REQUIREMENTS: Exactly the lines from the start of the data through the line containing "PI = math.pi" should be output, with both ends kept and nothing added.

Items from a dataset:
○ ○ ○ ○

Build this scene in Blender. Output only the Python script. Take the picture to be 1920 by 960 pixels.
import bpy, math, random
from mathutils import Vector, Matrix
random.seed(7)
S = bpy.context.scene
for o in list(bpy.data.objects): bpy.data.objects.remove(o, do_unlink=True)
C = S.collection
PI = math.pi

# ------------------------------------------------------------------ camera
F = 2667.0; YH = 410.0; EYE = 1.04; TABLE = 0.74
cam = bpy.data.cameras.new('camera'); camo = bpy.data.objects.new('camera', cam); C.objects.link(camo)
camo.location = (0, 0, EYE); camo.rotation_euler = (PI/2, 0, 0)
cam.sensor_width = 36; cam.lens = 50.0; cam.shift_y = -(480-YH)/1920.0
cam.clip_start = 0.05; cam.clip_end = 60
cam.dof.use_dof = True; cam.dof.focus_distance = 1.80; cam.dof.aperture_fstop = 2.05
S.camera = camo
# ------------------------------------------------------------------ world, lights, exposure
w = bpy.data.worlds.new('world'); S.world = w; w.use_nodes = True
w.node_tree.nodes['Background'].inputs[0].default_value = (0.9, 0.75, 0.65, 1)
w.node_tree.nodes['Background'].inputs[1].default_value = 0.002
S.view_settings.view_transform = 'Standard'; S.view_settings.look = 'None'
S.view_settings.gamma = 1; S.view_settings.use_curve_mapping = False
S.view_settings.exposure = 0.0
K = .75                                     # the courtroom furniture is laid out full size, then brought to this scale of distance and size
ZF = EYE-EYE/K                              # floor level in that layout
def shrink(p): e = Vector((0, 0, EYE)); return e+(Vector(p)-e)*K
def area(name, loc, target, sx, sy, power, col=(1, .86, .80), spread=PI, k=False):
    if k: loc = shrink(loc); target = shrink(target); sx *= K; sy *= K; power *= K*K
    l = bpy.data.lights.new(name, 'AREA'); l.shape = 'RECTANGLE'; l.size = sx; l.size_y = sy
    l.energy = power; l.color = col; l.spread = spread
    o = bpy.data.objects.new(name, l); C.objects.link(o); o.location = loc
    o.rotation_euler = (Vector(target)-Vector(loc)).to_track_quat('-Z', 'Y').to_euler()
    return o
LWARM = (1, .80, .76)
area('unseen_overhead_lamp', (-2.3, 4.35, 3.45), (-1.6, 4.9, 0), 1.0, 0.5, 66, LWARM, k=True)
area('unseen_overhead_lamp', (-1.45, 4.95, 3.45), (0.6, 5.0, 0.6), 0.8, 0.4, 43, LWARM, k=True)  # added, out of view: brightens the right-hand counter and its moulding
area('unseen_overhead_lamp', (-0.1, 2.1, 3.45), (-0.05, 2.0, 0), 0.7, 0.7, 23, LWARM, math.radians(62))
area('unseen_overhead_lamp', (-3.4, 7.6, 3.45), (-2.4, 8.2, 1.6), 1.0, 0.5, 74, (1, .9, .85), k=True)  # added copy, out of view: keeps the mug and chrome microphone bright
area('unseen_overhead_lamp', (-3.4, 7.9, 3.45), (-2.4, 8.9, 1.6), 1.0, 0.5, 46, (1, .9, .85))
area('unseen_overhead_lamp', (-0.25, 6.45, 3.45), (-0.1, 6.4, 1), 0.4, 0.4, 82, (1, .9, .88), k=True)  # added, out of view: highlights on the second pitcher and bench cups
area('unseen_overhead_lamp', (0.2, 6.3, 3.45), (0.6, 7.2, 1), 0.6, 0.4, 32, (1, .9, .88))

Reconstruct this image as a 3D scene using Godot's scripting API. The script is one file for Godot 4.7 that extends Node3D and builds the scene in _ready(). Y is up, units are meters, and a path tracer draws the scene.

○ ○ ○ ○

ANSWER TO THIS PROBLEM:
Build this scene in Blender. Output only the Python script. Take the picture to be 1920 by 960 pixels.
import bpy, math, random
from mathutils import Vector, Matrix
random.seed(7)
S = bpy.context.scene
for o in list(bpy.data.objects): bpy.data.objects.remove(o, do_unlink=True)
C = S.collection
PI = math.pi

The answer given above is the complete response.